== Description of the task ==
Output the lines below exactly, please, from the first line until the line with "N.remove(b)", counting both.

== Entries taken from a collection ==
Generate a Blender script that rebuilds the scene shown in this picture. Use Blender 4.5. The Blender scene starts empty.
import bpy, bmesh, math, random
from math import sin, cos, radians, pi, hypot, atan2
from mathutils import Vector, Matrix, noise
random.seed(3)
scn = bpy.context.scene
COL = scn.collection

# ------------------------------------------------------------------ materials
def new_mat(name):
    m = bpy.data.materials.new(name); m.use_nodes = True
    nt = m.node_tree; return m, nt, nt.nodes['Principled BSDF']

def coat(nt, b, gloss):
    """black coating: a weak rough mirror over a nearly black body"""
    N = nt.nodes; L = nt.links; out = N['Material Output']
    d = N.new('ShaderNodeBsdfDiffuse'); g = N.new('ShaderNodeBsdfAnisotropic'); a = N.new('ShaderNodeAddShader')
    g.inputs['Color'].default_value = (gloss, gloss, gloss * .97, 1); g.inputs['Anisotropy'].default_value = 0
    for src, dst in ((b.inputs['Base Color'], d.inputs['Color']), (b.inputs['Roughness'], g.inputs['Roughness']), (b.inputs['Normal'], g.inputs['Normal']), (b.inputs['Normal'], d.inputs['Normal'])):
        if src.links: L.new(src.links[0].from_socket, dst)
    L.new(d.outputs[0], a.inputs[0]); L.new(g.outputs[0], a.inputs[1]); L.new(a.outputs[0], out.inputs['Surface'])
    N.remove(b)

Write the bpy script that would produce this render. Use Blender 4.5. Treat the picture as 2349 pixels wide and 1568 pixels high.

== Correct result ==
Generate a Blender script that rebuilds the scene shown in this picture. Use Blender 4.5. The Blender scene starts empty.
import bpy, bmesh, math, random
from math import sin, cos, radians, pi, hypot, atan2
from mathutils import Vector, Matrix, noise
random.seed(3)
scn = bpy.context.scene
COL = scn.collection

# ------------------------------------------------------------------ materials
def new_mat(name):
    m = bpy.data.materials.new(name); m.use_nodes = True
    nt = m.node_tree; return m, nt, nt.nodes['Principled BSDF']

def coat(nt, b, gloss):
    """black coating: a weak rough mirror over a nearly black body"""
    N = nt.nodes; L = nt.links; out = N['Material Output']
    d = N.new('ShaderNodeBsdfDiffuse'); g = N.new('ShaderNodeBsdfAnisotropic'); a = N.new('ShaderNodeAddShader')
    g.inputs['Color'].default_value = (gloss, gloss, gloss * .97, 1); g.inputs['Anisotropy'].default_value = 0
    for src, dst in ((b.inputs['Base Color'], d.inputs['Color']), (b.inputs['Roughness'], g.inputs['Roughness']), (b.inputs['Normal'], g.inputs['Normal']), (b.inputs['Normal'], d.inputs['Normal'])):
        if src.links: L.new(src.links[0].from_socket, dst)
    L.new(d.outputs[0], a.inputs[0]); L.new(g.outputs[0], a.inputs[1]); L.new(a.outputs[0], out.inputs['Surface'])
    N.remove(b)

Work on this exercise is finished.